• _Set problem_:
Retype the lines beneath this one, from the first through the line containing "coil(on_x(237, 213, -3.25), .2, 'small". Pictures are left out.

** Start of Data provided **

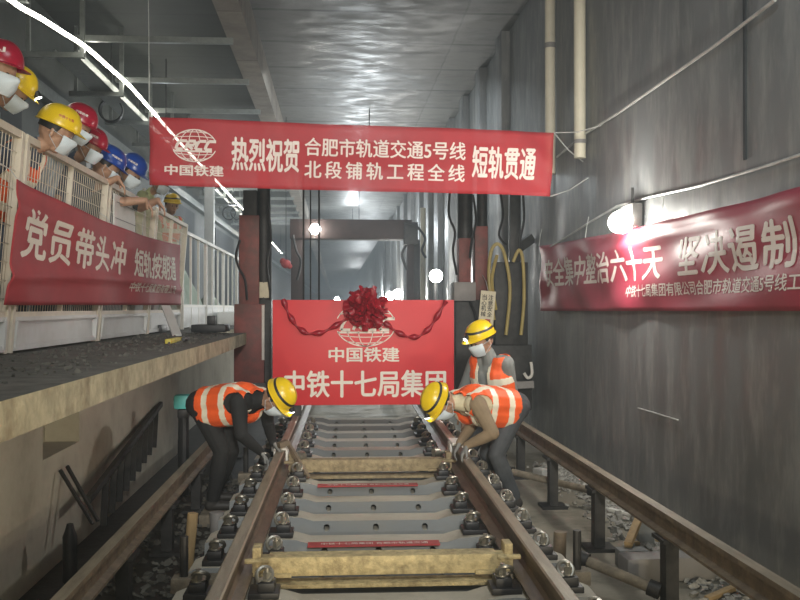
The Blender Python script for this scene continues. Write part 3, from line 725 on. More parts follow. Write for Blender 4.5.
# coiled cables hung below the tray
def coil(c, r, label, tilt=.3):
    o = MB()
    for k in range(3):
        o.tube([V(c) + V((r * math.cos(a) * (1 - .04 * k), .03 * k + tilt * r * math.sin(a) * .2, r * math.sin(a) * (1 + .03 * k))) for a in [2 * PI * i / 28 for i in range(28)]], .016, 6, closed=True)
    co_ = tag(o.build('cable_coil', M['black'], loc=c), label, 'cable coil', 'cable coils')
    MB().cyl(V(c) + V((0, 0, r)), V((c.x, c.y, 6.15)), .008, 6).build('hanging_hook', M['steel'], co_)
coil(on_x(111, 110, -3.7), .19, 'coil of black cable hanging under the cable tray, left of the overhead banner')
coil(on_x(229, 213, -3.3), .2, 'coil of black cable hanging under the tray right below the overhead banner')
coil(on_x(237, 213, -3.25), .2, 'small dark cable coil beside the red gantry leg')

# ------------------------------------------------------------------ right wall: pipes, lamp, wires
for px, y1_, lb in ((549, 132, 'cream plastic pipe running down the right wall to the end of the overhead banner'), (578.5, 158, 'cream plastic pipe on the right wall, open end above the wall lamp')):
    a = on_x(px, y1_, WX - .09)
    z0 = a.z if px > 560 else a.z - .5
    o = MB().cyl((WX - .075, a.y, z0), (WX - .075, a.y, CZ), .062, 16).build('downpipe', M['pipe'], loc=(WX - .07, a.y, z0)); tag(o, lb, 'pipe', 'cream pipes on the right wall')
    MB().cyl((WX - .075, a.y, z0 + (1.5 if px < 560 else .15)), (WX - .075, a.y, z0 + (1.56 if px < 560 else .19)), .068, 16).build('pipe_clip', M['greybox'], o)
a = on_x(620, 222, WX - .16)
t = thing('wall_lamp', 'bright floodlight fixed above the banner on the right wall', 'lamp', a)
MB().box((WX - .06, a.y, a.z + .05), (.09, .34, .20), bev=.01).build('housing', M['greybox'], t)
MB().ball((WX - .15, a.y, a.z), (.10, .20, .10), n=20).build('lamp_glass', M['lampglow'], t)
MB().cyl((WX - .05, a.y, a.z + .14), (WX - .05, a.y, a.z + .3), .012, 8).build('bracket', M['steel'], t)
light('POINT', (WX - .32, a.y - .05, a.z - .06), 48, (1, .98, .9), .06)
o = MB().tube([on_x(x, y, WX - .03) for x, y in ((775, 0), (720, 42), (660, 84), (620, 112), (586, 133), (557, 157))], .012, 6)
tag(o.build('cable', M['wire'], loc=on_x(640, 100, WX)), 'pale cable running diagonally up the right wall past the cream pipes', 'cable')
o = MB().tube([on_x(x, y, WX - .03) for x, y in ((815, 150), (760, 168), (700, 186), (650, 197), (617, 206), (590, 222), (565, 238), (545, 250))], .010, 6)
tag(o.build('cable', M['wire'], loc=on_x(640, 200, WX)), 'thin cable drooping to the wall lamp above the right banner', 'cable')

o = MB().tube([on_x(x, y, WX - .015) for x, y in ((638, 408), (655, 413), (678, 420))], .006, 6)
tag(o.build('wire', M['wire'], loc=on_x(655, 413, WX)), 'short pale wire sticking to the right wall below the banner', 'wire')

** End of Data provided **

• _Answer to the problem_:
The Blender Python script for this scene continues. Write part 3, from line 725 on. More parts follow. Write for Blender 4.5.
# coiled cables hung below the tray
def coil(c, r, label, tilt=.3):
    o = MB()
    for k in range(3):
        o.tube([V(c) + V((r * math.cos(a) * (1 - .04 * k), .03 * k + tilt * r * math.sin(a) * .2, r * math.sin(a) * (1 + .03 * k))) for a in [2 * PI * i / 28 for i in range(28)]], .016, 6, closed=True)
    co_ = tag(o.build('cable_coil', M['black'], loc=c), label, 'cable coil', 'cable coils')
    MB().cyl(V(c) + V((0, 0, r)), V((c.x, c.y, 6.15)), .008, 6).build('hanging_hook', M['steel'], co_)
coil(on_x(111, 110, -3.7), .19, 'coil of black cable hanging under the cable tray, left of the overhead banner')
coil(on_x(229, 213, -3.3), .2, 'coil of black cable hanging under the tray right below the overhead banner')
coil(on_x(237, 213, -3.25), .2, 'small dark cable coil beside the red gantry leg')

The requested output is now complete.